Much of the work is aimed at restoring the inn's legendary rustic look - an inspiration for rough-hewn park architecture across the country.
But the geothermal system is a touch of the new, a bow to concerns about global warming emissions and New York Gov. George Pataki's promise to increase the use of renewable energies.
A team of divers guided a 1,400-pound heat exchanger into place on a ledge 35 feet below the surface of Hessian Lake. The exchanger, an assembly of stainless steel panels, makes use of the fact that water in the lake stays a constant 50 to 60 degrees Fahrenheit through the heat of summer and chills of winter. Houston-based EnLink Geoenergy Services installed five of the exchangers this week.
A series of thick polyethylene pipes will carry water in a loop between the inn and the exchangers. In winter, water in the pipes will be heated by balmier water in the lake and carry the heat back to the building. In summer, the reverse happens: warm water from the building gets chilled in the lake, then returns to cool the inn.
Water in the pipes does not mix with the water in the lake. Park officials said the system would have no effect on the fish.
New York officials estimate the park can save $35,000 annually in energy costs at the building - a number that doesn't take into account the recent climb in energy prices.
"This is proof that we can make a difference, if you care about global warming, if you care about our dependence on foreign sources of oil," said Peter Smith, president of the New York State Energy Research and Development Authority, which helped fund the project.
The two-story inn was an icon of elegance and native architecture when it opened in 1915. Builders took materials from the local landscape - rocks for the massive fieldstone fireplaces, hemlock and chestnut for the interior woodwork, light fixtures made from local birch and hand-hammered iron.
The inn, and the surrounding park, were the legacy of the Harrimans, Rockefellers and Vanderbilts and other local philanthropists. It became a tourist attraction for day-trippers of all stripes, who paid 25 cents to board the Dayliner ferry in Yonkers and ride up the Hudson.
Middle-class families came. So did actors and celebrities. For a time during World War II, the Brooklyn Dodgers held spring training in the park when gas rationing kept them from traveling south.
Visitors relaxed in the inn, hiked trails, took in the zoo at Bear Mountain State Park or zoomed down the ski jump that ran here until the 1970s.
"It was a wonderful way of absolutely every class mixing with each other," said Carol Ash, the Palisades park commission's executive director. "It was the place where people of every financial group could get out of the urban area and breathe fresh air and recreate and learn and enjoy nature."
But time and on-the-cheap renovations took a toll. A 1950s update added a food court swathed in Formica. "Baby blue Formica!" Ash fumed. "It wasn't even Navy." A stone fireplace on the first floor was plastered over with the logs still in place. A set of chintzy light-fixtures, more fitting for an arcade or roller rink, was slapped onto the second-floor ceiling.
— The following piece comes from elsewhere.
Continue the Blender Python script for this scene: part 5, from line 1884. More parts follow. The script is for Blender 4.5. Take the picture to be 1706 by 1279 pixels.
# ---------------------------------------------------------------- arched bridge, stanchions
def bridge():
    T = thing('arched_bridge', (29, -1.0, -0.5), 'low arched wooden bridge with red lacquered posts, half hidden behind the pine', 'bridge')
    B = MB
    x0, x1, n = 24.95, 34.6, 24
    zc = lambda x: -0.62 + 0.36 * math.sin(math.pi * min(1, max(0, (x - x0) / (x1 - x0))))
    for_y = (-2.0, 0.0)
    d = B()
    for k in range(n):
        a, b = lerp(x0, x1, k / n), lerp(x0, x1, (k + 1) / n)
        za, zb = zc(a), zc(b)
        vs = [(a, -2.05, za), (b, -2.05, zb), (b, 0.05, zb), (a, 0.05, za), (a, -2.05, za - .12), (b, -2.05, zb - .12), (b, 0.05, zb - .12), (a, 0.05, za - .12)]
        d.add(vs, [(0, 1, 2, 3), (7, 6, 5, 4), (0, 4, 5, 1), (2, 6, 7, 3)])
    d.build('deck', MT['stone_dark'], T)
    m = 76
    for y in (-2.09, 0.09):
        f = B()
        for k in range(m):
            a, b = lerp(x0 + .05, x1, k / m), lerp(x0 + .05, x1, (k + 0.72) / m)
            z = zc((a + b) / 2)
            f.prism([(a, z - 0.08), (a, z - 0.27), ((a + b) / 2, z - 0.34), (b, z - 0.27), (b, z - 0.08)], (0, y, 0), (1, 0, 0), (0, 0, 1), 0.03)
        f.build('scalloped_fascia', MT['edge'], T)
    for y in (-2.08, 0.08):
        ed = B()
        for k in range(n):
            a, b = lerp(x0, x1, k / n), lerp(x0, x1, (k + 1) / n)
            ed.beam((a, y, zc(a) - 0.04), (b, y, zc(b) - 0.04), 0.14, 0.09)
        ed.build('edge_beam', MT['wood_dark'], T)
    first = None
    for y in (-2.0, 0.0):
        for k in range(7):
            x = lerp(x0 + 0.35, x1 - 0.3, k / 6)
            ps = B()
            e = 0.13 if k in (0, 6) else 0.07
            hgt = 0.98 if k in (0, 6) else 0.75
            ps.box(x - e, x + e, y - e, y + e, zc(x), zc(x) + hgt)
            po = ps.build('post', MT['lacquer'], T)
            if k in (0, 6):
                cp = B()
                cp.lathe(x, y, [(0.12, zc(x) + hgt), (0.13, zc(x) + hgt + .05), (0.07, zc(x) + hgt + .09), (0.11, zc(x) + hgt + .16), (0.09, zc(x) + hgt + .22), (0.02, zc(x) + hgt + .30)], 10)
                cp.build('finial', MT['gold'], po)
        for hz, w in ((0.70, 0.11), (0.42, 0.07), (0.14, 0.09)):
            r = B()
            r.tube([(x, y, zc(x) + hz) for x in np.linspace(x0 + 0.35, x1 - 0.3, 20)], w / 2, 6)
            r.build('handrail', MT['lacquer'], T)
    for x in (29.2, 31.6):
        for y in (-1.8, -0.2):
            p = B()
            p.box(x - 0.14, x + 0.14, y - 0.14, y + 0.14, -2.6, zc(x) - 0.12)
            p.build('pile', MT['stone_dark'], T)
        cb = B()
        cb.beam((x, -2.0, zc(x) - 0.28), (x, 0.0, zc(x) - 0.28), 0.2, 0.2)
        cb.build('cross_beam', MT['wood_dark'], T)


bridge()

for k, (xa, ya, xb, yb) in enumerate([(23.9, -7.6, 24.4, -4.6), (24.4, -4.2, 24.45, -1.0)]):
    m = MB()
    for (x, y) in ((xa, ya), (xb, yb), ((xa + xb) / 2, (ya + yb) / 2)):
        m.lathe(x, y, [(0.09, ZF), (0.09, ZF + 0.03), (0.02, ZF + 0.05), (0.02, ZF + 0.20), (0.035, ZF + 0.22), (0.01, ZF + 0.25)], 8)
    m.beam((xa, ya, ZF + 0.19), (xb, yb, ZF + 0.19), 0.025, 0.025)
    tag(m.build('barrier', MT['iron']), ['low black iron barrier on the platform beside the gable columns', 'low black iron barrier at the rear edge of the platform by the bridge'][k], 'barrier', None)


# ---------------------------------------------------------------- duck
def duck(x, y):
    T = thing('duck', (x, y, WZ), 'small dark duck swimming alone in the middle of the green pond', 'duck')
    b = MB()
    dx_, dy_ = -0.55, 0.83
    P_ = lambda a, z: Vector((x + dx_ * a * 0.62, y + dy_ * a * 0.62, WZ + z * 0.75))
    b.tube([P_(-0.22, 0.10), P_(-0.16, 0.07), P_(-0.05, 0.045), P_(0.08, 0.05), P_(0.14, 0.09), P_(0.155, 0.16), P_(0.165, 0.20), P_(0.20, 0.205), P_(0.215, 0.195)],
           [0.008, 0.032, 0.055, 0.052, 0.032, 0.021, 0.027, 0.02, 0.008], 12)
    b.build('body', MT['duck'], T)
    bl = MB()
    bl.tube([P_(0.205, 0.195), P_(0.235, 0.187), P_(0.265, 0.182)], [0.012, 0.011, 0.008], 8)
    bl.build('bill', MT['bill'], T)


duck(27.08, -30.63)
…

"Bear Mountain Inn was sort of left behind," said Hardy, the architect. "It sort of vegetated and went downhill."
Hardy's vision for the revived inn includes open-air arcades, two grand staircases, a second-floor dining room and a new hikers' lounge set around the now-reopened fireplace. The building would be open for weddings, banquets and conferences and still be free to the public.
The effort could cost up to $14 million, using a mix of public and private funds. Ash said she's raised $11 million so far. The additional $3 million would "make the difference between a very good, sound building and a building that you walk into and say, 'It's really something.'Ÿ"
Hardy hopes a new generation of benefactors will take up the cause of the Harrimans and other elites who first established the park.
"They felt the responsibility of serving the public interest, and that tradition is something that I would think people would be proud to be a part of," he said. "It's an old-fashioned idea, I admit."